Es beginnt damit, dass die 24jährige Clara, wichtigste Protagonistin des Romans und unschwer als Alter Ego der Autorin erkennbar, im Sommer 1984 von Ostberlin aus mit ihrem Mann und Jan, ihrem vierzehn Jahre älteren Bruder, nach Machandel reist. Jan wurde im Schloss von Machandel geboren und verbrachte seine Kindheit dort bei der Großmutter. Es ist ihre erste Reise in das Dorf, wo ihre Eltern sich einst kennen gelernt haben und ihr Bruder dann ein Jahr später auch geboren wurde. Sie entdeckt bei diesem Besuch eine herunter gekommene Kate, die sie als Sommerhaus herrichten will. Clara arbeitet dann dort unter primitivsten Bedingungen an ihrer Dissertation über das Märchen vom Machandelbaum, das es in den verschiedensten Dialekten aus unterschiedlichen Kulturen gibt. Allmählich lernt sie auch andere Dorfbewohner kennen und erfährt von deren Schicksalen. So von Natalja, einer Ostarbeiterin aus Weißrussland, die sich nach dem Krieg nicht hat repatriieren hat lassen und in Machandel geblieben ist. Hans Langner, Claras Vater, war während der Nazizeit im Roten Frontkämpferbund engagiert, überlebte das KZ und kann später in hohe Ämter der DDR. Clara und vor allem ihr Bruder stehen dem Regime kritisch gegenüber, Jan wird als Dissident zu Gefängnis verurteilt und verlässt nach der Haft 1985 die DDR. Er hatte einen Ausreiseantrag gestellt, der wohl wegen seines prominenten Vaters dann auch positiv beschieden wurde. Aber auch Clara und ihr Mann engagieren sich in einer regimekritischen Friedensinitiative, und gute Freunde von ihnen werden als Mitglieder einer Oppositionsgruppe sogar inhaftiert und müssen die DDR 1988 verlassen, - jedes politische Engagement war gefährlich im Arbeiter- und Bauernstaat.

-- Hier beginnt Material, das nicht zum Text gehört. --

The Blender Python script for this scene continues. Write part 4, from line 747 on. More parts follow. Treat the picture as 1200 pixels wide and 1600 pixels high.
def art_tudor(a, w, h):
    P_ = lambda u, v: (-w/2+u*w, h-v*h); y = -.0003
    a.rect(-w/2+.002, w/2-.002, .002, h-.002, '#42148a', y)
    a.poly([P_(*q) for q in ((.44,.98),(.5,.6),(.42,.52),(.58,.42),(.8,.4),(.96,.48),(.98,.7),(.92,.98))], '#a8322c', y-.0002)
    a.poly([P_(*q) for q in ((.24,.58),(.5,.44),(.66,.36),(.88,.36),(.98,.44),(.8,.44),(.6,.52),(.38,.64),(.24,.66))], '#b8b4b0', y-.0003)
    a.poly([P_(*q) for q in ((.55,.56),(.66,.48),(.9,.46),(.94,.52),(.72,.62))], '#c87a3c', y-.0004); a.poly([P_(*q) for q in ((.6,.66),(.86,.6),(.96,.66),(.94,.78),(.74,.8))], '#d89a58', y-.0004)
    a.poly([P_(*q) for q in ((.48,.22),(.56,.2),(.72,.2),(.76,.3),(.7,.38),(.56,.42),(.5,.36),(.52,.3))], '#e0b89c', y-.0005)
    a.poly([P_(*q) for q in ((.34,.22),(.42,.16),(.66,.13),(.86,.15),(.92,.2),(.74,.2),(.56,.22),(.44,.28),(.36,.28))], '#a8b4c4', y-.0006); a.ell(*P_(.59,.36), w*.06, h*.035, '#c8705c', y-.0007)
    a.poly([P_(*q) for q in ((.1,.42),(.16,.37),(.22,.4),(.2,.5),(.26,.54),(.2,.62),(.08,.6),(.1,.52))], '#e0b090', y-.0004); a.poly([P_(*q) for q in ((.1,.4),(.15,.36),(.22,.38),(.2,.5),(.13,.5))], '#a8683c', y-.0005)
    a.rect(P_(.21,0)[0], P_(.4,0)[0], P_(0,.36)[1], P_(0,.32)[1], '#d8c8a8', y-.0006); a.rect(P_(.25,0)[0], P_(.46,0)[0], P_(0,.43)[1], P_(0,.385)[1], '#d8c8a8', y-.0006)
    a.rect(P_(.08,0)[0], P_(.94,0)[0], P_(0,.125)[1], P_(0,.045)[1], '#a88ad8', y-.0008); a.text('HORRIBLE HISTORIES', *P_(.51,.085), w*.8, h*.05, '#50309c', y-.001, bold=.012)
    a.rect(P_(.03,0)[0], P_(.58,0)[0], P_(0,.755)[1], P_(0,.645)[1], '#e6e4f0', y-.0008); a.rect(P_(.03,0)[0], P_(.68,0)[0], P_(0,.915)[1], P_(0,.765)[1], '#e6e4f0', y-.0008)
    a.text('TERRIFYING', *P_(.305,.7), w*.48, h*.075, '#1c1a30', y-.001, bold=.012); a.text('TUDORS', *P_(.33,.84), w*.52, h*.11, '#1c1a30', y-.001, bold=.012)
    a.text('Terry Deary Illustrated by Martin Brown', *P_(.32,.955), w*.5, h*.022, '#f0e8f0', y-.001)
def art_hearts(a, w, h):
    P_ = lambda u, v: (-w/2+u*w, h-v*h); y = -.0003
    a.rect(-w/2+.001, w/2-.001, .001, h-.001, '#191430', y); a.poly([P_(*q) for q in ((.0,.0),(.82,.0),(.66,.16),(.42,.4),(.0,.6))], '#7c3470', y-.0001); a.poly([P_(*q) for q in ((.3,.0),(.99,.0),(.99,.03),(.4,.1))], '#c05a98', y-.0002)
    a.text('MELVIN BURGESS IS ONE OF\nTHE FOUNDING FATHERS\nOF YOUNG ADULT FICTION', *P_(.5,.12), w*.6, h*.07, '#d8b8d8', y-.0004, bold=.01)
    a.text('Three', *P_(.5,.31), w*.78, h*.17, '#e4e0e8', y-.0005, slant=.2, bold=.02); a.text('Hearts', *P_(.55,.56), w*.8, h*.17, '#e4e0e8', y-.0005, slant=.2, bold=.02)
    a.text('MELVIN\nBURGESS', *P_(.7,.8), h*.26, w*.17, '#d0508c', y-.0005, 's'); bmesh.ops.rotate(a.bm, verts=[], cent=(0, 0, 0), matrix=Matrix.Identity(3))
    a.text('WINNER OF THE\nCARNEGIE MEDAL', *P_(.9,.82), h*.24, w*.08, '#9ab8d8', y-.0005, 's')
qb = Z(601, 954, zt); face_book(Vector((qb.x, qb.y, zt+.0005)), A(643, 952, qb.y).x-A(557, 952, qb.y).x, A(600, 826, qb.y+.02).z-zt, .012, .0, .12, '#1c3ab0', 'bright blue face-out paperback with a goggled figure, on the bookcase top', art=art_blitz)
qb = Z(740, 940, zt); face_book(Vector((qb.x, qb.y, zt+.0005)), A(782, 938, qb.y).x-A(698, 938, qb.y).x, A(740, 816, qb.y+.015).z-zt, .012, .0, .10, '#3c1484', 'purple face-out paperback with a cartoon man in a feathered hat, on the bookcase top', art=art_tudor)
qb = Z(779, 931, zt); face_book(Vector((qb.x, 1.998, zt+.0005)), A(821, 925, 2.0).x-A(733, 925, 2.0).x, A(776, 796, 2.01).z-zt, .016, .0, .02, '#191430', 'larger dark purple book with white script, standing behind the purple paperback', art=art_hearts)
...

In diesem äußerst komplexen, detailverliebt erzählten DDR-Epos von den zerplatzten Lebensträumen werden die Schicksale der vielen Figuren eng miteinander verwoben. Durch die unterschiedlichen Perspektiven ist es allerdings schwer, die komplizierten Zusammenhänge immer richtig zu verstehen und zuzuordnen. So erwähnt Claras Vater denn auch mehrfach, dass er seiner Tochter «nicht alles» erzählt habe, ein deutlicher Hinweis der Autorin also auf die Leerstellen, die sie für Claras Verständnis der Geschehnisse ganz bewusst gelassen hat. Dieses überbordende Epos als Konglomerat aus fünf Erzählstimmen leidet ein wenig unter deren Gleichklang, es fehlen Spannung erzeugende, alternative Standpunkte und kontroverse Diskussionen. Die Romanfiguren lassen scheinbar klaglos alles über sich ergehen, zeigen sich ohnmächtig einem Generationen übergreifenden, schicksalhaften Geschehen gegenüber.

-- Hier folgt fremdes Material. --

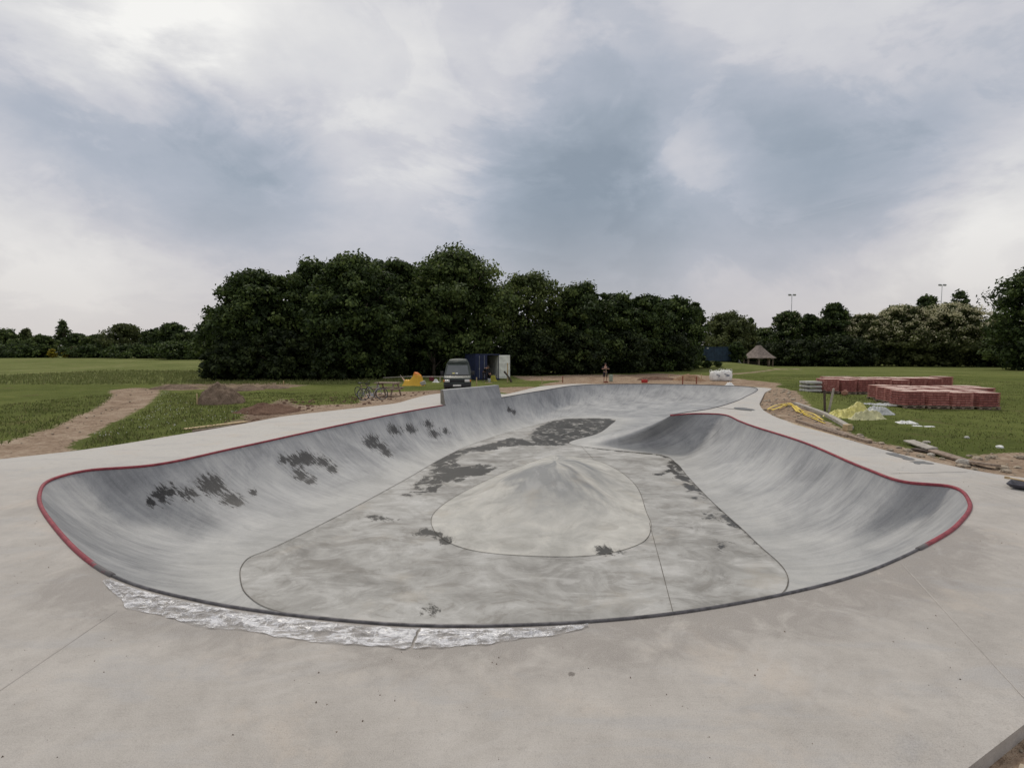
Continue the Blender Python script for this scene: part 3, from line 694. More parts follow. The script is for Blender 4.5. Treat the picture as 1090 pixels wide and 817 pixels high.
patch(gp([(545, 400), (580, 400), (620, 398.5), (740, 398.5), (830, 407.5), (826, 414), (800, 412), (600, 410), (575, 409.5), (600, 405), (560, 405)]), .8, 1, .9)
patch(gp([(690, 403), (660, 399), (700, 397), (730, 399)]), .5, .9, 0, .9)
patch(gp([(826, 412.5), (838, 414), (851, 424), (864, 438), (878, 448), (905, 461), (944, 472), (1000, 487), (1030, 488), (1047, 483), (1092, 482), (1120, 490), (1110, 516), (1060, 508), (960, 484), (850, 456), (805, 432), (812, 416)]), 1.4, 1)
patch([(13.5, 9), (14.5, 8), (8, 4.9), (3.5, 2.6), (1.3, -1), (1.5, -5), (0, -5), (0, 4), (5, 5), (13, 10)], 1.0, 1)
patch([tuple(at(a, b_, ZG))[:2] for a, b_ in [(745, 401.6), (777, 398.8), (828, 394.3), (870, 393), (828, 393.6), (777, 397.6), (745, 400.2)]], 1.2, .9)
# bare strip against the slab
bs = np.clip(1 - (-dout - .0) / 1.1, 0, 1) * (dout < .3); dirt = np.maximum(dirt, bs * .95)
for i, v in enumerate(GX.ravel()): pass
path_d = sdist(GX, GY, gp([(-90, 505), (0, 471), (38, 459.5), (80, 444), (111, 431), (123, 413), (167, 413), (162, 428), (140, 440), (96, 462), (73, 477), (72, 490)]))
GZ -= np.clip(path_d * .6 + .1, 0, 1) * .06
meadow = np.clip((GY - 43.5 + lump * 3) / 1.2, 0, 1) * (GX < -8) + np.clip((GY - 60) / 10, 0, 1) * (GX > -8) * .55
ny, nx = GX.shape; idx = np.arange(ny * nx).reshape(ny, nx)
q = np.stack([idx[:-1, :-1], idx[:-1, 1:], idx[1:, 1:], idx[1:, :-1]], -1).reshape(-1, 4)
ins = (dout > -.03).ravel(); drop = ins[q].all(1); q = q[~drop]
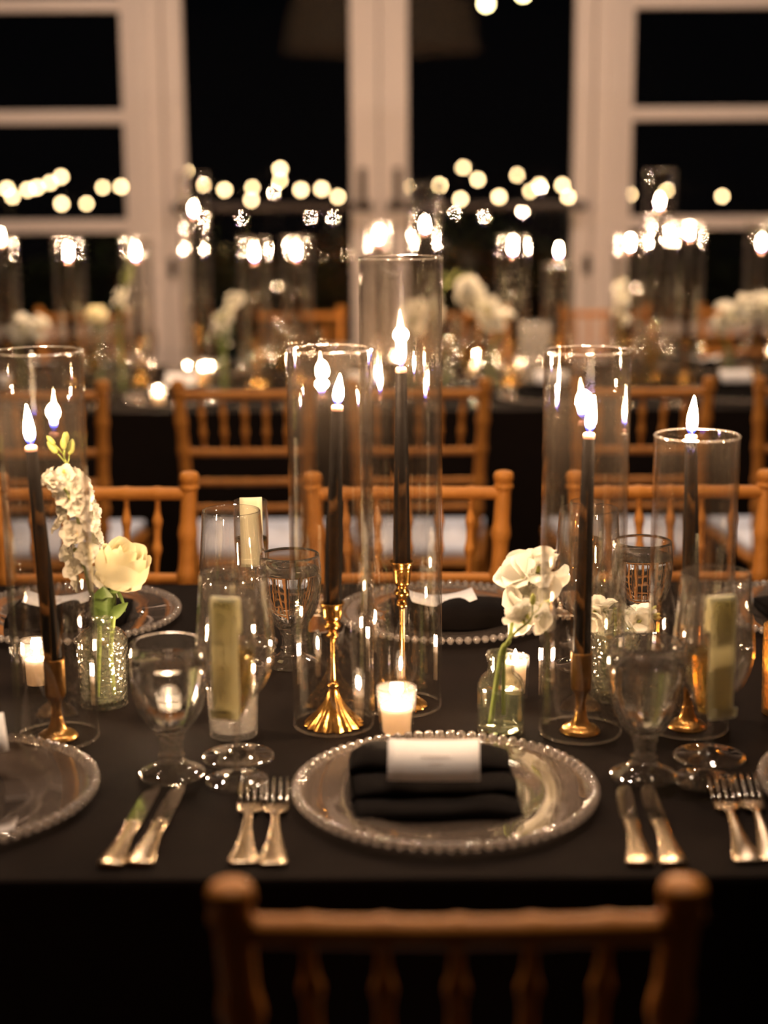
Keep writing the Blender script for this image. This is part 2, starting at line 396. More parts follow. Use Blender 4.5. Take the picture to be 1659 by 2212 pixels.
# ================================================================== CHIAVARI CHAIR
def bamboo(pts, r, knots, seg=10, name='bamboo', n=40, bump=.28, bw=.011, taper=None):
    P = spline(pts, max(2, n//(len(pts)-1))); ln = [0]
    for a, b in zip(P, P[1:]): ln.append(ln[-1] + (b-a).length)
    rad = []
    for s in ln:
        k = sum(math.exp(-((s-q)/bw)**2) for q in knots)
        rad.append(r*(1 + bump*k)*(taper(s/ln[-1]) if taper else 1))
    return sweep(P, rad, seg, name)
def post_x(z): return .139 + (.163-.139)*max(0, (z-.46))/.47 if z > .46 else .139 + (.155-.139)*(.46-z)/.46
def post_y(z): return .055*(1-(z-.46)/.47)**1.0 if z > .46 else .055 - .05*((.46-z)/.46)
@cached
def chair_meshes():
    D = {}
    zs = [0, .15, .30, .46, .60, .75, .905]
    for s in (-1, 1):
        D['back_post', s] = bamboo([(s*post_x(z), post_y(z), z) for z in zs], .0140, [.12, .30, .46, .555, .605, .675, .76, .835], 12, 'back_post', n=96)
        x, y = post_x(.915)*s, post_y(.915)
        me = lathe(smooth_prof([(0, .903), (.0145, .904), (.0172, .909), (.0150, .914), (.0162, .919), (.0172, .926), (.0135, .934), (0, .9365)], 3), 16, name='finial')
        me.transform(Matrix.Translation((x, y, 0))); D['finial', s] = me
        D['front_leg', s] = bamboo([(s*.185, .41, 0), (s*.186, .412, .2), (s*.185, .41, .445)], .0135, [.08, .2, .32], 10, 'front_leg', n=60)
        D['side_stretcher', s] = bamboo([(s*.150, .03, .22), (s*.185, .41, .22)], .009, [.12, .26], 8, 'stretcher', n=40)
    for i, (z, r) in enumerate(((.897, .0112), (.750, .0092), (.672, .0082), (.603, .0082))):
        xx, y = post_x(z), post_y(z)
        D['rail', i] = bamboo([(-xx, y, z), (0, y-.006, z), (xx, y, z)], r, [.001+2*xx*k/6 for k in range(1, 6)], 10, 'rail', n=60, bump=.16, bw=.006)
    for k in range(5):
        f = -1 + 2*(k+1)/6
        a, b = (f*post_x(.750), post_y(.750)-.005*(1-f*f), .752), (f*post_x(.897), post_y(.897)-.005*(1-f*f), .895)
        D['spindle', k] = bamboo([a, b], .0052, [.048, .098], 8, 'spindle', n=40, bump=.55, bw=.010, taper=lambda t: .62+.6*math.sin(PI*t))
    D['front_stretcher'] = bamboo([(-.185, .41, .26), (.185, .41, .26)], .009, [.12, .25], 8, 'stretcher', n=40)
    # seat frame and cushion: trapezoid, wider at the front
    def slab(x0, x1, y0, y1, z0, z1, rnd, dome=0):
        bm = bmesh.new(); bmesh.ops.create_grid(bm, x_segments=10, y_segments=10, size=1)
        bot = [Vector(v.co) for v in bm.verts]; bm.free()
        V, Fc = [], []; n = 12
        for layer in (0, 1, 2, 3):
            for i in range(n+1):
                for j in range(n+1):
                    u, v = -1+2*i/n, -1+2*j/n
                    sh = 1 - rnd*(.5 if layer in (1, 2) else 1)*0
                    hx = x0 + (x1-x0)*(v+1)/2; y = y0 + (y1-y0)*(v+1)/2
                    edge = max(abs(u), abs(v))
                    V.append((u*hx, y, (z0 if layer == 0 else z1 + dome*(1-u**4)*(1-v**4)) if layer in (0, 3) else 0))
            if layer == 0: pass
        V = V[:(n+1)**2] + V[3*(n+1)**2:]; m = (n+1)**2
        idx = lambda L_, i, j: L_*m + i*(n+1) + j
        for i in range(n):
            for j in range(n):
                Fc.append((idx(0, i, j), idx(0, i, j+1), idx(0, i+1, j+1), idx(0, i+1, j)))
                Fc.append((idx(1, i, j), idx(1, i+1, j), idx(1, i+1, j+1), idx(1, i, j+1)))
        for i in range(n):
            Fc.append((idx(0, i, 0), idx(0, i+1, 0), idx(1, i+1, 0), idx(1, i, 0))); Fc.append((idx(0, i+1, n), idx(0, i, n), idx(1, i, n), idx(1, i+1, n)))
            Fc.append((idx(0, 0, i+1), idx(0, 0, i), idx(1, 0, i), idx(1, 0, i+1))); Fc.append((idx(0, n, i), idx(0, n, i+1), idx(1, n, i+1), idx(1, n, i)))
        return mesh_from(V, Fc, 'slab')
    D['seat'] = slab(.155, .200, .045, .430, .440, .458, 0)
    D['cushion'] = slab(.148, .190, .065, .425, .459, .488, .3, .012)
    return D
def chair(label, x, y, facing, group):
    """facing 0: back towards -y (the camera); facing PI: back away from it. (x, y) is where the finials stand"""
    t = thing('chiavari_chair', label, 'chair', (x, y, 0), (0, 0, facing), group, (1, 1, .986))
    D = chair_meshes()
    for s in (-1, 1):
        p = obj('back_post', D['back_post', s], M_WOOD, t); obj('finial', D['finial', s], M_WOOD, p)
        obj('front_leg', D['front_leg', s], M_WOOD, t); obj('stretcher', D['side_stretcher', s], M_WOOD, t)
    for i in range(4): obj('top_rail' if i == 0 else 'back_rail', D['rail', i], M_WOOD, t)
    for k in range(5): obj('spindle', D['spindle', k], M_WOOD, t)
    obj('stretcher', D['front_stretcher'], M_WOOD, t); obj('seat', D['seat'], M_WOOD, t); obj('cushion', D['cushion'], M_CUSHION, t)['label'] = 'white seat cushion'
    return t
GC = 'honey coloured chiavari chairs'
chair('blurred honey wooden chair in the foreground, its back facing us below the middle plate', .0507, 1.064, 0, GC)
chair('honey wooden foreground chair cut off at the lower left corner, only its knob showing', -.462, 1.045, 0, GC)
chair('honey wooden chair across the near table, framed between the middle candle tubes', .041, 2.668, PI, GC)
chair('honey wooden chair across the near table, behind the rose and stock flowers', -.4935, 2.678, PI, GC)
chair('honey wooden chair across the near table, behind the short right candle tube', .487, 2.664, PI, GC)
for i, px in enumerate((90, 530, 905, 1390, 1790)):
    p = on_z(px, 835, .9); chair('honey wooden chair on the near side of the window table, ' + ORD[i], p.x, 3.90, 0, GC)
for i, px in enumerate((170, 640, 1010, 1320, 1640)):
    p = on_z(px, 680, .9); chair('honey wooden chair against the windows beyond the far table, ' + ORD[i], p.x, 6.10, PI, GC)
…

Nüchtern, präzise und detailreich wird in diesem Roman von einer mystischen Gegenwelt zum ‹real existierenden Sozialismus› erzählt, raffiniert gespiegelt am uralten Mythos «Von dem Machandelboom», der bekanntlich eine bessere Zukunft verheißt. Die ist hier allerdings auch nach dem Mauerfall nicht gegeben und droht ja trotz all der negativen Erfahrungen wieder in einen faschistischen Albtraum abzugleiten. Die Figuren erzeugen keine Emotionen und bleiben unnahbar, ihre Geschichten sind allzu ausufernd erzählt und werden schnell quälend langweilig!